■ The task
Read the lines that follow and pick out every one containing the word "script".

=-=-=-=-=

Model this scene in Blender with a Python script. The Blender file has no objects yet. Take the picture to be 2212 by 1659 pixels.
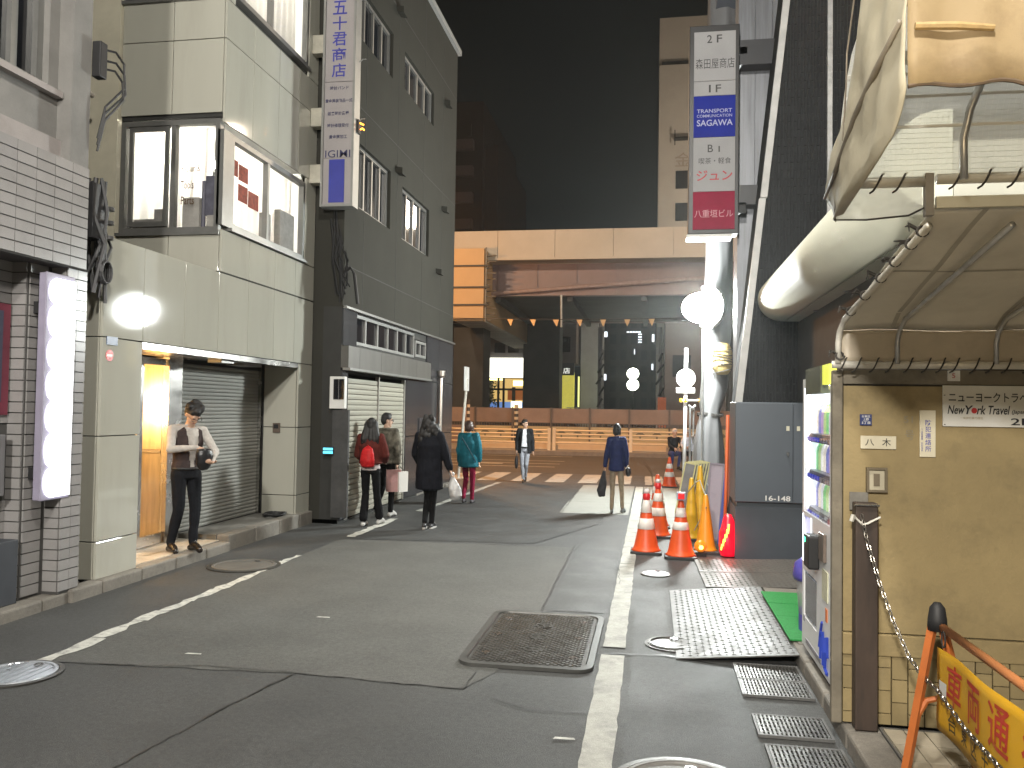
import bpy, bmesh, math, random
from mathutils import Vector, Matrix, noise
random.seed(7)
R=math.radians; PI=math.pi
S=bpy.context.scene; COL=S.collection
V=Vector

# ------------------------------------------------------------------ camera
def make_camera():
    yaw,pitch,roll=R(-9.636),R(1.758),R(.875)
    f=V((math.sin(yaw)*math.cos(pitch),math.cos(yaw)*math.cos(pitch),math.sin(pitch)))
    r0=V((math.cos(yaw),-math.sin(yaw),0)); u0=r0.cross(f)
    r=math.cos(roll)*r0+math.sin(roll)*u0; u=-math.sin(roll)*r0+math.cos(roll)*u0
    m=Matrix(((r.x,u.x,-f.x,0),(r.y,u.y,-f.y,0),(r.z,u.z,-f.z,1.75),(0,0,0,1)))
    c=bpy.data.cameras.new('camera'); c.sensor_width=36; c.lens=36*1780/2212
    c.clip_start=.05; c.clip_end=1500
    o=bpy.data.objects.new('camera',c); COL.objects.link(o); o.matrix_world=m
    S.camera=o
make_camera()

# ------------------------------------------------------------------ night sky
W=bpy.data.worlds.new('World'); S.world=W; W.use_nodes=True
nt=W.node_tree; nt.nodes.clear()
wo=nt.nodes.new('ShaderNodeOutputWorld'); wb=nt.nodes.new('ShaderNodeBackground')
tc=nt.nodes.new('ShaderNodeTexCoord'); sx=nt.nodes.new('ShaderNodeSeparateXYZ'); cr=nt.nodes.new('ShaderNodeValToRGB')
cr.color_ramp.elements[0].position=.0; cr.color_ramp.elements[0].color=(.013,.0165,.017,1)
cr.color_ramp.elements[1].position=.55; cr.color_ramp.elements[1].color=(.0015,.002,.002,1)
e=cr.color_ramp.elements.new(.2); e.color=(.006,.0075,.008,1)
nt.links.new(tc.outputs['Generated'],sx.inputs[0]); nt.links.new(sx.outputs['Z'],cr.inputs[0])
nt.links.new(cr.outputs[0],wb.inputs[0]); nt.links.new(wb.outputs[0],wo.inputs[0]); wb.inputs[1].default_value=1.0

# ------------------------------------------------------------------ street lighting outside the frame, viaduct fill lamps, exposure
def lamp(name,kind,loc,power,color,size=.2,aim=None,spread=None,blend=.6):
    l=bpy.data.lights.new(name,kind); l.energy=power; l.color=color
    if kind=='AREA': l.size=size
    else: l.shadow_soft_size=size
    if kind=='SPOT': l.spot_size=R(spread or 100); l.spot_blend=blend
    o=bpy.data.objects.new(name,l); COL.objects.link(o); o.location=loc
    if aim is not None: o.rotation_euler=(V(aim)-V(loc)).to_track_quat('-Z','Y').to_euler()
    return o
lamp('street_lamp_light','POINT',(-1.6,-4.5,5.4),4600,(1,.95,.87),.25)
lamp('street_lamp_light','SPOT',(-.8,8.8,9.2),4300,(1,.985,.9),.5,aim=(-1.1,9.0,0),spread=66,blend=1)
lamp('street_lamp_light','POINT',(-.3,1.2,8.6),2700,(1,.95,.86),.3)
lamp('entrance_side_light','POINT',(.25,.8,2.2),88,(1,.76,.44),.2)
lamp('main_road_sodium_light','SPOT',(-6.5,24.8,9.0),4200,(1,.37,.07),.2,aim=(-5.5,26.5,0),spread=112,blend=.5)
lamp('main_road_sodium_light','SPOT',(4.5,25.2,9.0),3000,(1,.37,.07),.2,aim=(3.5,26.8,0),spread=112,blend=.5)
lamp('main_road_sodium_light','POINT',(-12,33,8.2),1800,(1,.40,.07),.2)
lamp('viaduct_fill_light','POINT',(-11.5,30,12.5),3600,(1,.74,.5),.3)  # two added fill lamps for the viaduct, hidden behind the street buildings
lamp('viaduct_fill_light','POINT',(6.5,30,12.5),3600,(1,.82,.62),.3)
vs=S.view_settings; vs.view_transform='Standard'; vs.look='None'; vs.gamma=1; vs.use_curve_mapping=False
vs.exposure=0
S.cycles.use_denoising=True
S.cycles.max_bounces=8; S.cycles.transparent_max_bounces=16
S.cycles.sample_clamp_indirect=6; S.cycles.caustics_reflective=False; S.cycles.caustics_refractive=False

# ------------------------------------------------------------------ materials
MATS={}
def mat(name,col,rough=.65,metal=0,var=.12,vs=5,bump=0,bs=60,emit=None,es=0,stain=0,sscale=2.2,scol=None,ov=0,spec=.5,coat=0,rv=0,speck=0,aniso=None):
    m=bpy.data.materials.new(name); m.use_nodes=True; n=m.node_tree; N=n.nodes; L=n.links
    b=N['Principled BSDF']; b.inputs['Roughness'].default_value=rough; b.inputs['Metallic'].default_value=metal
    b.inputs['Specular IOR Level'].default_value=spec; b.inputs['Coat Weight'].default_value=coat
    g=N.new('ShaderNodeNewGeometry'); pos=g.outputs['Position']
    if aniso:
        mp=N.new('ShaderNodeMapping'); mp.inputs['Scale'].default_value=aniso; L.new(pos,mp.inputs[0]); pos=mp.outputs[0]
    t=N.new('ShaderNodeTexNoise'); t.inputs['Scale'].default_value=vs; t.inputs['Detail'].default_value=6; t.inputs['Roughness'].default_value=.62
    L.new(pos,t.inputs['Vector'])
    r=N.new('ShaderNodeValToRGB'); a,c=r.color_ramp.elements
    a.position=.3; c.position=.72
    a.color=tuple(max(0,x*(1-var)) for x in col)+(1,); c.color=tuple(min(1,x*(1+var)) for x in col)+(1,)
    L.new(t.outputs['Fac'],r.inputs[0]); out=r.outputs[0]
    if stain:
        t2=N.new('ShaderNodeTexNoise'); t2.inputs['Scale'].default_value=sscale; t2.inputs['Detail'].default_value=8; t2.inputs['Roughness'].default_value=.7
        L.new(pos,t2.inputs['Vector'])
        r2=N.new('ShaderNodeValToRGB'); r2.color_ramp.elements[0].position=.5; r2.color_ramp.elements[1].position=.72
        r2.color_ramp.elements[0].color=(0,0,0,1); r2.color_ramp.elements[1].color=(stain,stain,stain,1)
        L.new(t2.outputs['Fac'],r2.inputs[0])
        mx=N.new('ShaderNodeMixRGB'); L.new(r2.outputs[0],mx.inputs[0]); L.new(out,mx.inputs[1])
        sc=scol or tuple(x*.4 for x in col); mx.inputs[2].default_value=tuple(sc)+(1,); out=mx.outputs[0]
    if speck:
        # aggregate: centimetre mottling, then the single stones
        t4=N.new('ShaderNodeTexNoise'); t4.inputs['Scale'].default_value=26; t4.inputs['Detail'].default_value=8; t4.inputs['Roughness'].default_value=.8; L.new(g.outputs['Position'],t4.inputs['Vector'])
        r4=N.new('ShaderNodeValToRGB'); r4.color_ramp.elements[0].position=.34; r4.color_ramp.elements[0].color=(1-speck*.7,)*3+(1,); r4.color_ramp.elements[1].position=.68; r4.color_ramp.elements[1].color=(1+speck*.7,)*3+(1,); L.new(t4.outputs['Fac'],r4.inputs[0])
        m4=N.new('ShaderNodeMixRGB'); m4.blend_type='MULTIPLY'; m4.inputs[0].default_value=1; L.new(out,m4.inputs[1]); L.new(r4.outputs[0],m4.inputs[2]); out=m4.outputs[0]
        t3=N.new('ShaderNodeTexVoronoi'); t3.inputs['Scale'].default_value=140; L.new(g.outputs['Position'],t3.inputs['Vector'])
        r3=N.new('ShaderNodeValToRGB'); r3.color_ramp.elements[0].position=.0; r3.color_ramp.elements[0].color=(1+speck,)*3+(1,); r3.color_ramp.elements[1].position=.6; r3.color_ramp.elements[1].color=(1-speck*.6,)*3+(1,)
        L.new(t3.outputs['Distance'],r3.inputs[0])
        m3=N.new('ShaderNodeMixRGB'); m3.blend_type='MULTIPLY'; m3.inputs[0].default_value=1; L.new(out,m3.inputs[1]); L.new(r3.outputs[0],m3.inputs[2]); out=m3.outputs[0]
    if ov:
        oi=N.new('ShaderNodeObjectInfo'); mr=N.new('ShaderNodeMapRange'); mr.inputs[3].default_value=1-ov; mr.inputs[4].default_value=1+ov
        L.new(oi.outputs['Random'],mr.inputs[0]); h=N.new('ShaderNodeHueSaturation'); L.new(mr.outputs[0],h.inputs['Value']); L.new(out,h.inputs['Color']); out=h.outputs[0]
    L.new(out,b.inputs['Base Color'])
    if rv:
        mr=N.new('ShaderNodeMapRange'); mr.inputs[3].default_value=max(.03,rough-rv); mr.inputs[4].default_value=min(1,rough+rv); mr.inputs[1].default_value=.3; mr.inputs[2].default_value=.7
        L.new(t.outputs['Fac'],mr.inputs[0]); L.new(mr.outputs[0],b.inputs['Roughness'])
    if bump:
        tb=N.new('ShaderNodeTexNoise'); tb.inputs['Scale'].default_value=bs; tb.inputs['Detail'].default_value=5; L.new(pos,tb.inputs['Vector'])
        bp=N.new('ShaderNodeBump'); bp.inputs['Strength'].default_value=bump; bp.inputs['Distance'].default_value=.01
        L.new(tb.outputs['Fac'],bp.inputs['Height']); L.new(bp.outputs[0],b.inputs['Normal'])
    if emit:
        b.inputs['Emission Color'].default_value=tuple(emit)+(1,); b.inputs['Emission Strength'].default_value=es
    MATS[name]=m; return m
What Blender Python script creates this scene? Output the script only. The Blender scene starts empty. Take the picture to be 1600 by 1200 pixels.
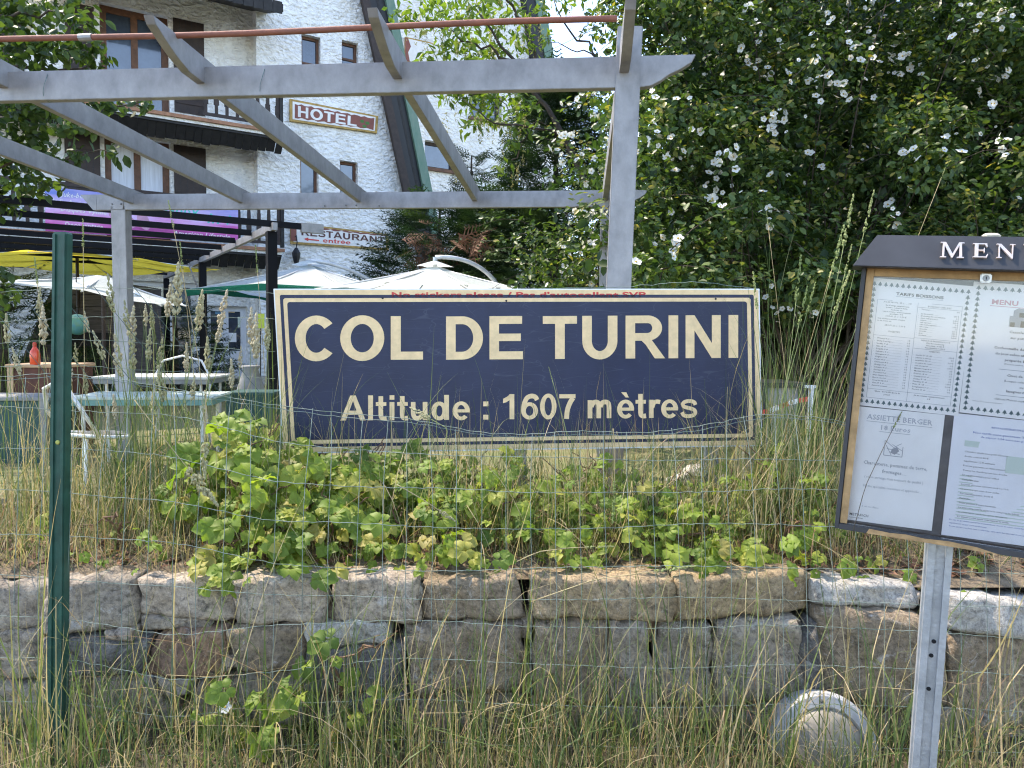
import bpy, bmesh, math, random
import numpy as np
from mathutils import Vector, Matrix, noise as mnoise
random.seed(7); rng = np.random.default_rng(7)
R = math.radians
SC = bpy.context.scene; COL = SC.collection

# ------------------------------------------------------------------ camera, sky, sun, exposure
CAM_Z, FPX, PITCH, ROLL = 1.5, 1150.0, R(3.5), 0.010
CP = np.array([0.0, 0.0, CAM_Z])
_f = np.array([0, math.cos(PITCH), -math.sin(PITCH)]); _u0 = np.array([0, math.sin(PITCH), math.cos(PITCH)]); _r0 = np.array([1.0, 0, 0])
_r = _r0*math.cos(ROLL)+_u0*math.sin(ROLL); _u = -_r0*math.sin(ROLL)+_u0*math.cos(ROLL)
cd = bpy.data.cameras.new('camera'); cam = bpy.data.objects.new('camera', cd); COL.objects.link(cam)
cd.sensor_width = 36; cd.lens = FPX/1600*36; cd.clip_start = 0.05; cd.clip_end = 2000
cam.matrix_world = Matrix(((_r[0], _u[0], -_f[0], 0), (_r[1], _u[1], -_f[1], 0), (_r[2], _u[2], -_f[2], CAM_Z), (0, 0, 0, 1)))
SC.camera = cam
SUN_EL, SUN_AZ = R(57), R(-60)        # azimuth from +Y (view direction) towards +X; sun stands to the left, somewhat beyond the scene
W = bpy.data.worlds.new('World'); SC.world = W; W.use_nodes = True
nt = W.node_tree; sky = nt.nodes.new('ShaderNodeTexSky'); sky.sky_type = 'NISHITA'; sky.sun_disc = False
sky.sun_elevation = SUN_EL; sky.sun_rotation = SUN_AZ; sky.air_density = 1.0; sky.dust_density = 1.0; sky.ozone_density = 1.0; sky.altitude = 1600
nt.nodes['Background'].inputs[1].default_value = 0.15
nt.links.new(sky.outputs[0], nt.nodes['Background'].inputs[0])
sl = bpy.data.lights.new('sun', 'SUN'); sl.energy = 2.0; sl.angle = R(0.6); sl.color = (1.0, 0.95, 0.86)
so = bpy.data.objects.new('sun', sl); COL.objects.link(so)
_sd = Vector((math.sin(SUN_AZ)*math.cos(SUN_EL), math.cos(SUN_AZ)*math.cos(SUN_EL), math.sin(SUN_EL)))
so.rotation_euler = _sd.to_track_quat('Z', 'Y').to_euler(); so.location = _sd*40
vs = SC.view_settings; vs.view_transform = 'Standard'; vs.look = 'None'; vs.gamma = 1.0; vs.exposure = 2.35; vs.use_curve_mapping = False
vs.use_white_balance = True; vs.white_balance_temperature = 7300; vs.white_balance_tint = 13
SC.render.engine = 'CYCLES'; cy = SC.cycles
cy.use_denoising = True; cy.filter_width = 1.15; cy.max_bounces = 6; cy.diffuse_bounces = 3; cy.adaptive_threshold = 0.025; cy.transparent_max_bounces = 12
try: cy.denoiser = 'OPENIMAGEDENOISE'; cy.denoising_input_passes = 'RGB_ALBEDO_NORMAL'
except Exception: pass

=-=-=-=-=

■ Reply to the task
Model this scene in Blender with a Python script. The Blender file has no objects yet. Take the picture to be 2212 by 1659 pixels.
What Blender Python script creates this scene? Output the script only. The Blender scene starts empty. Take the picture to be 1600 by 1200 pixels.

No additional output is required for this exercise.